- [RECORDED DATA]
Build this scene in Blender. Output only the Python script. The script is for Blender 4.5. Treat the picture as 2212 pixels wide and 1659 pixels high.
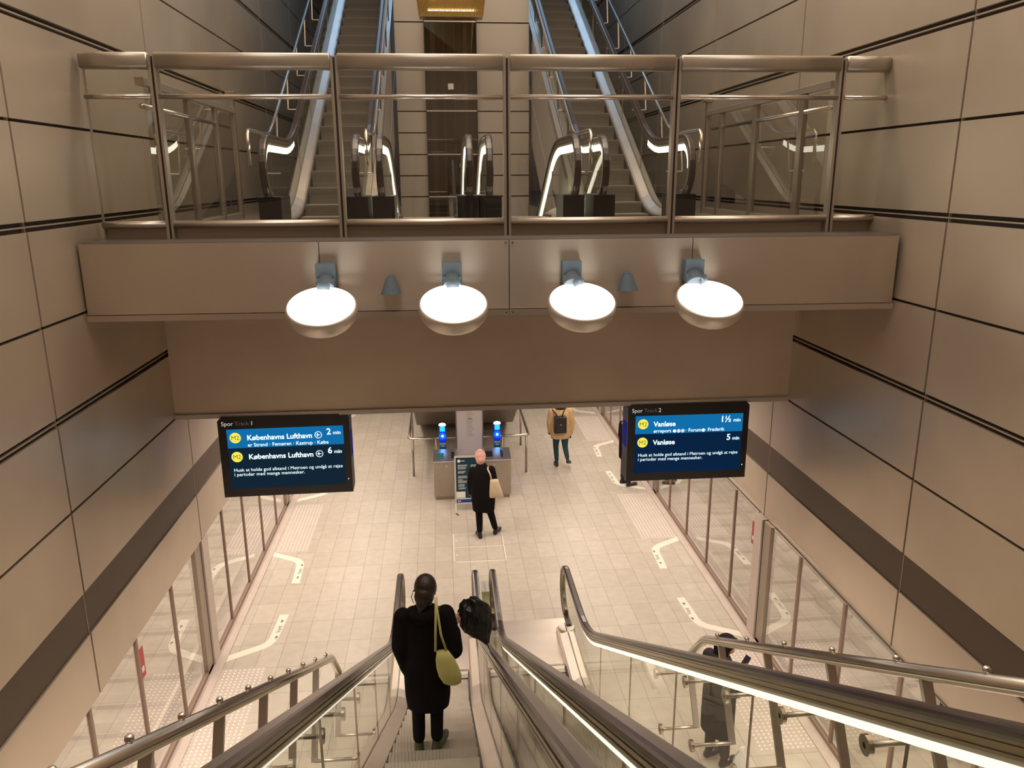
import bpy, bmesh, math, random
from mathutils import Vector, Matrix
random.seed(7)
S = bpy.context.scene
for o in list(bpy.data.objects): bpy.data.objects.remove(o)
COL = S.collection
PI = math.pi
T30 = math.tan(math.radians(30))

# ------------------------------------------------------------------ camera
yaw, pitch, roll = 0.0870, 0.2565, -0.0058
cd = bpy.data.cameras.new('camera'); cam = bpy.data.objects.new('camera', cd); COL.objects.link(cam)
cd.sensor_width = 36.0; cd.lens = 36.0 * 1699.0 / 2212.0; cd.clip_start = 0.05; cd.clip_end = 200
fw = Vector((math.sin(yaw) * math.cos(pitch), math.cos(yaw) * math.cos(pitch), -math.sin(pitch)))
rt = Vector((math.cos(yaw), -math.sin(yaw), 0)); up = rt.cross(fw)
r2 = rt * math.cos(roll) + up * math.sin(roll); u2 = -rt * math.sin(roll) + up * math.cos(roll)
Mc = Matrix((r2, u2, -fw)).transposed().to_4x4(); Mc.translation = Vector((0, 0, 6.591))
cam.matrix_world = Mc
S.camera = cam

# ------------------------------------------------------------------ world, exposure, lights
S.view_settings.view_transform = 'Standard'; S.view_settings.look = 'None'
S.view_settings.gamma = 1.0; S.view_settings.exposure = 0.0; S.view_settings.use_curve_mapping = False
w = bpy.data.worlds.new('world'); S.world = w; w.use_nodes = True
w.node_tree.nodes['Background'].inputs[0].default_value = (1.0, 0.86, 0.7, 1); w.node_tree.nodes['Background'].inputs[1].default_value = 0.10

def area(name, loc, rot, sx, sy, power, col=(1, 0.86, 0.70), spread=180):
    l = bpy.data.lights.new(name, 'AREA'); l.shape = 'RECTANGLE'; l.size = sx; l.size_y = sy
    l.energy = power; l.color = col; l.spread = math.radians(spread)
    o = bpy.data.objects.new(name, l); o.location = loc; o.rotation_euler = rot; COL.objects.link(o)
    return o
WARM = (1.0, 0.87, 0.73)
area('hall_ceiling_lamp_near', (0.58, 3.0, 13.4), (0, 0, 0), 6.5, 7, 450, WARM)
area('hall_ceiling_lamp_far', (0.58, 11.5, 13.4), (0, 0, 0), 6.5, 5, 340, (1, .87, .70))
area('skylight_far', (0.58, 19.5, 13.6), (0, 0, 0), 6.5, 4.5, 150, (.42, .68, 1.0))
area('bridge_fill', (0.58, 9.2, 11.0), (0, 0, 0), 6.5, .6, 130, (1, .87, .70))  # added fill above the bridge, no fixture there
area('platform_ceiling_lamp_left', (-2.2, 16.5, 3.66), (0, 0, 0), 0.5, 12, 230, WARM)
area('platform_ceiling_lamp_right', (3.3, 16.5, 3.66), (0, 0, 0), 0.5, 12, 230, WARM)
area('platform_ceiling_lamp_mid', (0.5, 13.0, 3.66), (0, 0, 0), 3.4, 0.5, 60, WARM)
area('side_floor_fill_left', (-2.3, 4.2, 3.4), (0, math.radians(-12), 0), 0.5, 9, 150, WARM, 130)  # pair of added fill lights, floating over the floor beside the escalators
area('side_floor_fill_right', (3.4, 4.2, 3.4), (0, math.radians(12), 0), 0.5, 9, 150, WARM, 130)
area('tunnel_lamp_left', (-5.2, 11, 3.0), (0, 0, 0), 0.3, 20, 600, (1, .88, .74))
area('tunnel_lamp_right', (6.3, 11, 3.0), (0, 0, 0), 0.3, 20, 400, (1, .88, .74))

# ------------------------------------------------------------------ materials
def mat(name, col, rough=0.5, metal=0.0, noise=0.0, nscale=(1, 1, 1), bump=0.0, bscale=(30, 30, 30), bdist=.01, emit=None, estr=0, spec=0.5, rvar=0.0):
    m = bpy.data.materials.new(name); m.use_nodes = True; nt = m.node_tree; b = nt.nodes['Principled BSDF']
    b.inputs['Base Color'].default_value = (*col, 1); b.inputs['Roughness'].default_value = rough
    b.inputs['Metallic'].default_value = metal; b.inputs['Specular IOR Level'].default_value = spec
    if emit: b.inputs['Emission Color'].default_value = (*emit, 1); b.inputs['Emission Strength'].default_value = estr
    if noise or bump or rvar:
        tc = nt.nodes.new('ShaderNodeTexCoord'); geo = nt.nodes.new('ShaderNodeNewGeometry')
        mp = nt.nodes.new('ShaderNodeMapping'); mp.inputs['Scale'].default_value = nscale
        nt.links.new(geo.outputs['Position'], mp.inputs['Vector'])
        n = nt.nodes.new('ShaderNodeTexNoise'); n.inputs['Scale'].default_value = 1.0; n.inputs['Detail'].default_value = 5
        nt.links.new(mp.outputs[0], n.inputs['Vector'])
        if noise:
            mr = nt.nodes.new('ShaderNodeMapRange'); mr.inputs[1].default_value = 0.3; mr.inputs[2].default_value = 0.7
            mr.inputs[3].default_value = 1 - noise; mr.inputs[4].default_value = 1 + noise
            nt.links.new(n.outputs[0], mr.inputs[0])
            mx = nt.nodes.new('ShaderNodeVectorMath'); mx.operation = 'SCALE'; mx.inputs[0].default_value = col
            nt.links.new(mr.outputs[0], mx.inputs['Scale']); nt.links.new(mx.outputs[0], b.inputs['Base Color'])
        if rvar:
            mr2 = nt.nodes.new('ShaderNodeMapRange'); mr2.inputs[1].default_value = 0.3; mr2.inputs[2].default_value = 0.7
            mr2.inputs[3].default_value = rough - rvar; mr2.inputs[4].default_value = rough + rvar
            nt.links.new(n.outputs[0], mr2.inputs[0]); nt.links.new(mr2.outputs[0], b.inputs['Roughness'])
        if bump:
            mp2 = nt.nodes.new('ShaderNodeMapping'); mp2.inputs['Scale'].default_value = bscale
            nt.links.new(geo.outputs['Position'], mp2.inputs['Vector'])
            n2 = nt.nodes.new('ShaderNodeTexNoise'); n2.inputs['Scale'].default_value = 1.0; n2.inputs['Detail'].default_value = 2
            nt.links.new(mp2.outputs[0], n2.inputs['Vector'])
            bp = nt.nodes.new('ShaderNodeBump'); bp.inputs['Strength'].default_value = bump; bp.inputs['Distance'].default_value = bdist
            nt.links.new(n2.outputs[0], bp.inputs['Height']); nt.links.new(bp.outputs[0], b.inputs['Normal'])
    return m
M = {}
M['panel'] = mat('bronze_wall_panel', (.56, .468, .375), .38, .55, .15, (.55, .45, .45), .55, (.9, .9, .7), .05)
M['fascia'] = mat('bridge_fascia_steel', (.66, .58, .50), .30, .85, .06, (.9, 1, .3), .4, (1.4, 1, .5), .04)
nt = M['fascia'].node_tree; bs = nt.nodes['Principled BSDF']; bs.inputs['Anisotropic'].default_value = .85; bs.inputs['Anisotropic Rotation'].default_value = .25
tg = nt.nodes.new('ShaderNodeTangent'); tg.direction_type = 'RADIAL'; tg.axis = 'Z'; nt.links.new(tg.outputs[0], bs.inputs['Tangent'])
M['lip'] = mat('bridge_lip_steel', (.58, .49, .42), .34, .8, .05, (1, 1, 3))
M['beam'] = mat('beam_face_plate', (.60, .50, .40), .5, .3, .10, (.7, .7, 1.1))
M['groove'] = mat('groove_shadow_gap', (.03, .022, .018), .8)
M['steel'] = mat('brushed_stainless', (.66, .60, .54), .24, 1.0, .04, (3, 3, 3))
M['steel2'] = mat('satin_stainless', (.60, .53, .47), .38, .9, .05, (2, 2, 2))
M['guide'] = mat('olive_steel_guide', (.36, .31, .24), .28, .9)
M['cap'] = mat('dull_brown_steel', (.44, .385, .325), .42, .85, .05, (2, 2, 2))
M['post'] = mat('dull_steel_post', (.36, .30, .25), .35, .8)
M['deck'] = mat('escalator_deck_steel', (.68, .60, .54), .36, .95, .05, (2, 3, 2))
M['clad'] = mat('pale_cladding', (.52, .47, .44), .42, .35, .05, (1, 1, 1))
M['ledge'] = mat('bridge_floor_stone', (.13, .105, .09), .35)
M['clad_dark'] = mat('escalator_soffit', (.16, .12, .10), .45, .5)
M['rubber'] = mat('black_rubber', (.036, .020, .017), .26, 0, spec=.8)
M['black'] = mat('black_plastic', (.012, .010, .011), .32)
M['riser'] = mat('escalator_riser_metal', (.12, .10, .08), .6, .3)
M['step'] = mat('escalator_step_metal', (.44, .385, .33), .42, .6, .10, (4, 4, 4))
M['dark'] = mat('dark_skirt', (.05, .04, .035), .5, .3)
M['grey'] = mat('grey_lamp_paint', (.13, .17, .21), .6, spec=.2)
M['dish'] = mat('lamp_dish_metal', (.62, .56, .50), .42, .6)
M['cloth_black'] = mat('black_wool', (.010, .008, .009), .95, bump=.3, bscale=(80, 80, 80), spec=.1)
M['cloth_char'] = mat('charcoal_cloth', (.030, .026, .026), .9, spec=.2)
M['cloth_grey'] = mat('grey_skirt_cloth', (.055, .045, .042), .9, spec=.2)
M['hair'] = mat('dark_brown_hair', (.022, .010, .008), .45, noise=.4, nscale=(60, 60, 8), bump=.4, bscale=(90, 90, 10))
M['skin'] = mat('skin', (.50, .26, .18), .5)
M['pink'] = mat('pink_knit', (.60, .33, .28), .9, noise=.12, nscale=(30, 30, 30), bump=.5, bscale=(60, 60, 90))
M['tan'] = mat('tan_puffer', (.56, .37, .19), .7, noise=.08, nscale=(10, 10, 10), bump=.6, bscale=(10, 10, 22))
M['teal'] = mat('dark_teal_trousers', (.008, .045, .055), .85)
M['lime'] = mat('yellow_green_canvas', (.56, .53, .20), .85, noise=.08, nscale=(12, 12, 12))
M['canvas'] = mat('cream_canvas', (.66, .54, .38), .9, noise=.06, nscale=(14, 14, 14))
M['umb'] = mat('black_umbrella_nylon', (.012, .011, .012), .35, bump=.6, bscale=(40, 40, 20))
M['shoe_olive'] = mat('olive_shoe', (.045, .045, .02), .6)
M['shoe_black'] = mat('black_shoe', (.012, .010, .010), .35)
M['bag_white'] = mat('translucent_white_plastic', (.72, .70, .68), .35)
M['white'] = mat('white_paint_marking', (.86, .80, .70), .6, noise=.03, nscale=(6, 6, 6))
M['stud'] = mat('steel_stud', (.98, .95, .88), .35, .2)
M['sill'] = mat('pinkish_stone_sill', (.60, .50, .45), .5, noise=.05, nscale=(5, 5, 5))
M['ink'] = mat('grey_ink', (.10, .09, .08), .7)
M['track'] = mat('track_bed_concrete', (.50, .44, .38), .9, noise=.25, nscale=(.8, 2.5, 1))
M['sleeper'] = mat('concrete_sleeper', (.41, .36, .31), .9)  # toned close to the track bed
M['rail'] = mat('running_rail_steel', (.6, .53, .45), .3, .9)
M['totem'] = mat('totem_grey_board', (.52, .47, .42), .5)
M['red'] = mat('red_sticker', (.45, .06, .05), .5)
M['poster'] = mat('poster_dark_teal', (.004, .035, .058), .45)
M['poster_blue'] = mat('poster_blue', (.008, .045, .20), .45)
M['paper'] = mat('white_print', (.75, .74, .72), .6)
M['green'] = mat('green_label', (.015, .12, .09), .5)
M['gold'] = mat('gold_ribbed_metal', (.72, .52, .22), .25, .9)
M['mould'] = mat('reddish_gasket', (.26, .17, .13), .5)
M['cabinet'] = mat('cabinet_steel', (.42, .36, .31), .38, .7, .06, (3, 3, 3))
M['cabtop'] = mat('cabinet_top_steel', (.65, .65, .68), .22, .9)
M['ceil'] = mat('ceiling_plates', (.62, .56, .50), .7)
M['wall_light'] = mat('lift_wall_panel', (.46, .39, .33), .42, .35, .05, (1, 1, 1))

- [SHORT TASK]
Count the lines of the material that include the word "scene", then report only the total.

- [SOLUTION FOR THIS PROBLEM]
2